The concept of "only make credit available to those can repay it" has a lot to do with predicting someONE's future income.

That's what credit rating agencies are for, and they got it wrong.

The front-line mortgage companies didn't have much reason to care: they're just selling the loans on, so they'll make any loan which someone is willing to buy. The banks bought the loans on the strength of the credit ratings. So S&P screws up and the global economy goes down the pan.

Reply to
Nobody

Bullshit! You obviously know nothing of probability, insurance, or economics.

Think for a minute.

That much is true (you forgot the part where Barney Frank and Chucky Schumer bought the loans with our money), but has nothing to do with your above silliness.

Reply to
krw

Sure. Banks have been in the business of making loans since time immemorial; it's their entire business to know who'll pay, to take carefully calculated risks.

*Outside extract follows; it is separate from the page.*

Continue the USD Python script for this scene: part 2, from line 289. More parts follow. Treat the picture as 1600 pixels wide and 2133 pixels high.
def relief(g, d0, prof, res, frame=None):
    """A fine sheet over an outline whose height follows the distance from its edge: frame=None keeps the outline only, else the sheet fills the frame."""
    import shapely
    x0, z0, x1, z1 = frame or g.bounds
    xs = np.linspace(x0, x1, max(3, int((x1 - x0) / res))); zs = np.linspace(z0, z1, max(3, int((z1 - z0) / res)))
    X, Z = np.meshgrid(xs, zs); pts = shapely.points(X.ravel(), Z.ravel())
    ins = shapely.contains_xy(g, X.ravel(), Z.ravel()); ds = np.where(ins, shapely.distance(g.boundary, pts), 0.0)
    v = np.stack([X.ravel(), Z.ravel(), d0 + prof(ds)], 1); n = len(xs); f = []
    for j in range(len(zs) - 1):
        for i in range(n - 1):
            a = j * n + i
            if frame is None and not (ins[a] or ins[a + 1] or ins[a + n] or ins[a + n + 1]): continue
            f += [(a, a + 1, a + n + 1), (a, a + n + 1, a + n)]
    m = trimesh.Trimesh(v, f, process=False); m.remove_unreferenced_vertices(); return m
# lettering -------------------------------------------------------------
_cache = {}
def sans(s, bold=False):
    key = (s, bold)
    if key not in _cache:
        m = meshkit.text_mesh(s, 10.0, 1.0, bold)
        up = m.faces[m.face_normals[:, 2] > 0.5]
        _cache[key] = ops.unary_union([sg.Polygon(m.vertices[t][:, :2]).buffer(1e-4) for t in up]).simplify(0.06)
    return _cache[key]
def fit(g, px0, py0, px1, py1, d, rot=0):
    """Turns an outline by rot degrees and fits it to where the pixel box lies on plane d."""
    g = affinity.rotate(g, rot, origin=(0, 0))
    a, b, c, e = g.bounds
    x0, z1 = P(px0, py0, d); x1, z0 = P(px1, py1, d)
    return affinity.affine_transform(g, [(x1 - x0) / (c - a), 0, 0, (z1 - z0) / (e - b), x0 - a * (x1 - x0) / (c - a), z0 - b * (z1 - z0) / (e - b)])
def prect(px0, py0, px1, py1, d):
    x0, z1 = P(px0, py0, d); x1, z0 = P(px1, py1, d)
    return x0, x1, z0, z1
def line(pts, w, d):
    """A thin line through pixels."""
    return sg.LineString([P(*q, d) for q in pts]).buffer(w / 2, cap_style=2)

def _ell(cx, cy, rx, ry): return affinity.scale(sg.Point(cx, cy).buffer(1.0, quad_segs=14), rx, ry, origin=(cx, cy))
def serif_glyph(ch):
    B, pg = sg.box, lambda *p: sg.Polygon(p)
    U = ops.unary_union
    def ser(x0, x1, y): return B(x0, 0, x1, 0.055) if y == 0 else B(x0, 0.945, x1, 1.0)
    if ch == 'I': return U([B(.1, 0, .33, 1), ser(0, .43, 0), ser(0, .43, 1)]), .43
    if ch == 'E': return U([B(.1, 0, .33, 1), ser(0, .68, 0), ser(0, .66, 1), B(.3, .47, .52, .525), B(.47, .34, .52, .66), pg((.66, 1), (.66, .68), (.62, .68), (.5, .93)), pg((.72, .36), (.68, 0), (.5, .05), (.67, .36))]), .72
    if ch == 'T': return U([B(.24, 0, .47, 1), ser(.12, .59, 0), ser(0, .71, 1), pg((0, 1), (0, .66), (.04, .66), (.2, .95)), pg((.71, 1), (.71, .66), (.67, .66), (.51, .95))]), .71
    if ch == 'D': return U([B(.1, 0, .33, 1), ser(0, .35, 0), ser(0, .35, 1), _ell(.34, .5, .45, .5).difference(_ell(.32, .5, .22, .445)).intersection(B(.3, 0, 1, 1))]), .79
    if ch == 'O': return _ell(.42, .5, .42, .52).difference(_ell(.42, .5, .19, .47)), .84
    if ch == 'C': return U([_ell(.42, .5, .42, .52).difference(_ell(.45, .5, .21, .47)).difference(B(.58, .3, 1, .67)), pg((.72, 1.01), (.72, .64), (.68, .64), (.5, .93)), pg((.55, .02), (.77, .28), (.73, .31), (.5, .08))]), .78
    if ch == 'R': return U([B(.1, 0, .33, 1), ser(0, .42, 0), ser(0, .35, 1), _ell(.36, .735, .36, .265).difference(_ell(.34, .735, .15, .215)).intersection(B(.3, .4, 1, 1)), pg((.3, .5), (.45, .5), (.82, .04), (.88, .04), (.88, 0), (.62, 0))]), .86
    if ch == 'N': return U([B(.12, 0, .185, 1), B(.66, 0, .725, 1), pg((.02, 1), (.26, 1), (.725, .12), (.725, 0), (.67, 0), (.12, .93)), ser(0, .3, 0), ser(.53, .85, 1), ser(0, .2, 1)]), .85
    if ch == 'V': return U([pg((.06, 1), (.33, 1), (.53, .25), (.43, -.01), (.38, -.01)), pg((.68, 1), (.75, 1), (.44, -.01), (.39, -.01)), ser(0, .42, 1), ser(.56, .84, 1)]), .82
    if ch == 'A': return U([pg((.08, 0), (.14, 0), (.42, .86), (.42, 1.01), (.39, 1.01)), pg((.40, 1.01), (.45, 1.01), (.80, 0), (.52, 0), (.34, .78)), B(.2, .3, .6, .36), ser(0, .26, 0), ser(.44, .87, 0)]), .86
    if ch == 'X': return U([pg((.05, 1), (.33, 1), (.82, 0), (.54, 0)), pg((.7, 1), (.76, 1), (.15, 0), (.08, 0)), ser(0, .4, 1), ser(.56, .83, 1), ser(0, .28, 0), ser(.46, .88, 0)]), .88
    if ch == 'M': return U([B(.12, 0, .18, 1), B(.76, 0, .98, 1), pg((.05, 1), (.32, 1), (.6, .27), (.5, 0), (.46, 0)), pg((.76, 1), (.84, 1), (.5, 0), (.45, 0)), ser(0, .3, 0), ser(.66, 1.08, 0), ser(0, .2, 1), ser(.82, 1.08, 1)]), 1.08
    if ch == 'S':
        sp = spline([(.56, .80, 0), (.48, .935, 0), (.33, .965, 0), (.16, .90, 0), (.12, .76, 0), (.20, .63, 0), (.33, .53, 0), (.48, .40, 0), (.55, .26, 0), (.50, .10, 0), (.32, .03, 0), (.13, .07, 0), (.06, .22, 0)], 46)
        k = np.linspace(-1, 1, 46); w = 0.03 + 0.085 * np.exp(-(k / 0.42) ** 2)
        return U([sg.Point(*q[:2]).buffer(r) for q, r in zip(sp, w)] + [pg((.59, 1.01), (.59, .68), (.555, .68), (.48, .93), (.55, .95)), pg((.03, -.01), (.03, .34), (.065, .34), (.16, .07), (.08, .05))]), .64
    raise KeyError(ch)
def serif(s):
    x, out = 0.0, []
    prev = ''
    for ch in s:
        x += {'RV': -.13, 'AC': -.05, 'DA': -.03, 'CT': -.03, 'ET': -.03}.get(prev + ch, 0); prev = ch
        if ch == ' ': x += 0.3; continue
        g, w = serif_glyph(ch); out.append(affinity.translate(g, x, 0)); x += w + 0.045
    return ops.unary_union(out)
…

Or that was their entire business, anyway, until recent times.

And, as you say, in the olden days, #1 and #2 quickly killed those who weren't any good at it.

Nowadays we just nationalize them, set their pay, and dictate to whom they should loan.

Cheers, James Arthur

Reply to
James Arthur

Of course you can make those predictions, and pretty well in the aggregate--banks & insurance companies rely on it.

The technique isn't much different from averaging a signal out from the noise.

What you can't predict are national budgets...the sign is clear, but the magnitude ever surprises. ;-)

Cheers, James Arthur

Reply to
James Arthur

Right. And you can stack the odds farther in your favor by carefully choosing those someONEs. That's something that local banks do, and giant megaliths didn't.

Cheers, James Arthur

Reply to
James Arthur

They certainly rely upon it, but they don't necessarily do that well; on both counts, see AIG, BoA, Lehman Bros, Bear Stearns, ...

This works when the noise is random (i.e. noise). It doesn't work for a systemic bias, e.g. when 95% of your loans are underperforming the estimates for both income and asset value (i.e. a recession).

When the entire economy is running on over-extended credit, it's not as if the entire banking industry can simply stop doing business until the country as a whole starts living within its means.